After getting married, Ben and Annie's happy home quickly becomes a house of horrors. He gets caught up in a blood shower. She spots something shiny and slimy slithering up the walls. A dead monkey with its brains eaten is found on the floor, followed by a dead brainless dog outside. Ben wants to start a gold reserve investment company and goes to his father-in-law for a loan, but Kit sticks his nose in once again and insinuates that the only reason he married into the family was for money. Ben goes home and prays to the evil brain once more, which ends with the brother-in-law getting attacked and killed in his bathtub by a bunch of bloodsucking brains! After Annie's weak-hearted father and the now-widowed Mary move in with them, Ben continues using the brain and soon finds his father-in-law offering to sign over everything he owns to him. He also discovers he now has little control over the brain, especially after Annie accidentally destroys the vial of holy water needed to destroy it. Attempts to bury it, burn it, beat it to a pulp with a shovel and even squashing it under a huge rock don't work.
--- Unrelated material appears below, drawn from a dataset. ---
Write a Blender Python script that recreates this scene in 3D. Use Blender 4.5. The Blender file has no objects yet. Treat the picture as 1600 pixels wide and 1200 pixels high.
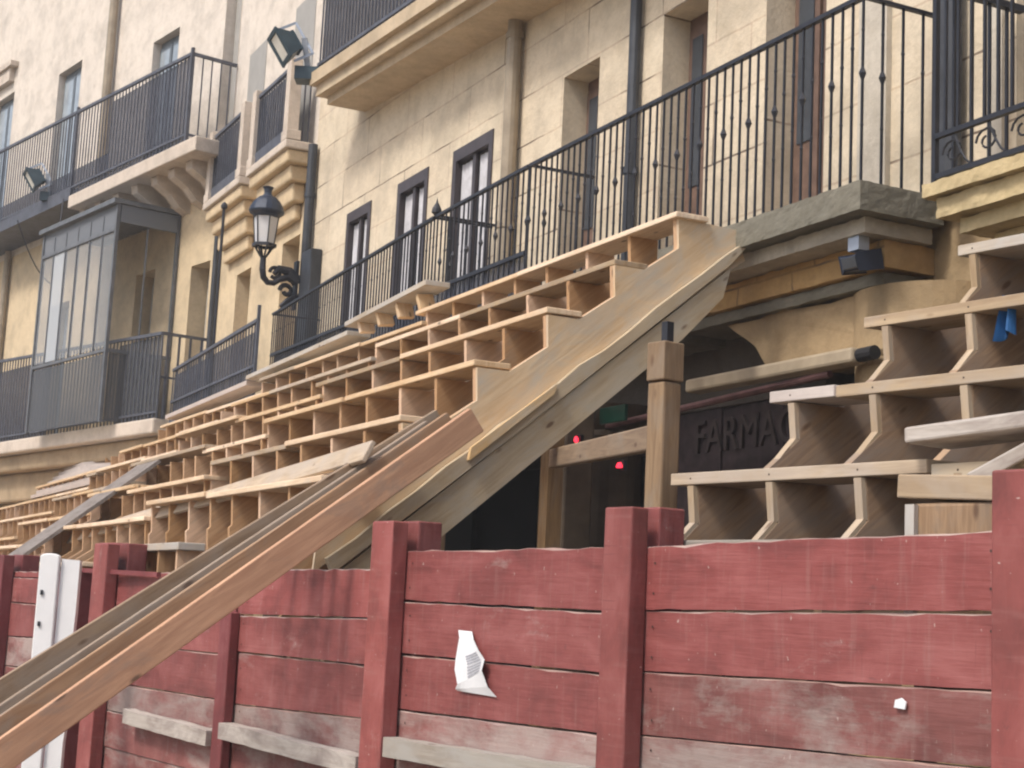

While Ben continues to be haunted by the brain, Annie has a religious conversion after visiting a shrine and seeing the eyes on a statue of “The God of 4 Faces” glow. She suddenly becomes “at peace” (completely complacent), throws out all of her make-up, becomes a vegetarian and refuses to have sex with her husband. Thinking she's under a spell, Ben goes to visit a white-haired old sorcerer (the director), who performs an exorcism that has Ben puking up brain matter. Things get even crazier once a reanimated 8-armed statue, a serene Buddha spirit (with a red Swastika painting on its chest!) and the sorcerer all combine forces in an effort to stop the Brain Devil, which eventually takes over Ben's body and turns him into a bloody, gloopy monster.







This was released independently through the director's own fledgling company Lo's Films and appears to be their only release. You may be reminded of such later films as The Brain and Brain Damage while watching it, but it gets sillier and messier the longer it goes on. The disco song “Don't Let Go” (the same one Ed Harris dances to in Creepshow) is heard during a bar scene. It was never released in the U.S. and has only received VHS and VCD releases in Asia. The Thai release (the one I watched whose title translates to "Monster Brains") has burnt in English subtitles.